In 2010, Mr. Anikushin paid homage to the American composer Samuel Barber on the centenary of his birth with a handsome retrospective of his solo piano and chamber music. That recital at the New York Public Library served notice that he has real love and inspired affinity for Barber’s music (he is now recording a disc of his music for Albany Records, a mouthwatering prospect). Mr. Anikushin repeated his mercurial, sensitivity-nuanced and dramatically persuasive version of the Piano Sonata, Op. 26, along with delectably played encores of his Lullaby and the Waltz from his “Souvenirs”. (Among the encores was the “Dance Russe” from Stravinsky’s “Petrouchka”).

Anikushin’s musical persona is, to his greatest credit, brilliantly virtuosic, but also elegant, tasteful and essentially classically reserved: I can give no higher compliment than to write that he is very much in the tradition of such fine paragons as the fondly remembered Benno Moiseiwitsch. His wonderfully warm and intimately crafted interpretations of Tchaikovsky’s “Dumka”, Op. 59 and two vignettes, “January” and “May” from “The Months”, Op. 37 verged on perfection.
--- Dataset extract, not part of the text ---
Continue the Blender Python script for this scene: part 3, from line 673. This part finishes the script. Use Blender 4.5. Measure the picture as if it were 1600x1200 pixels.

There was also a belated premiere of a 1991 composition, “Mirage” by Yekaterina Merkulyeva (b. 1956), which the musician–born in Leningrad (now again St. Petersburg)– penned in 1991, immediately after her immigration to America. “Mirage” is, in the composer’s note, “a Romantic Fantasy…[describing] different emotions, both trepidations and excitement, depression and alienations battling at once with both hope and nostalgia , the unreality, at least to someone who grew up in the Soviet Union, of this incredibly energetic , frenetic, unpredictable, dreamy, yet perhaps sometimes dangerous city we live in.” Ms. Merkulyeva’s description further acknowledges influences of Mussorgsky and Prokofieff (I heard ‘sound bites’ of the “Suggestion Diaboliques” and “Old Grandmother’s Tales”). The approximately 6-minute long piece fitted well into the masterfully put together program.

The concert, in summation, was absolutely worthy of what major artists can deliver. What did sadden me was that the house was so scantly filled (all the boxes, dress circle and balcony were empty). Alas, Mr. Anikushin’s public acclaim has not been kept abreast of his richly deserved talent!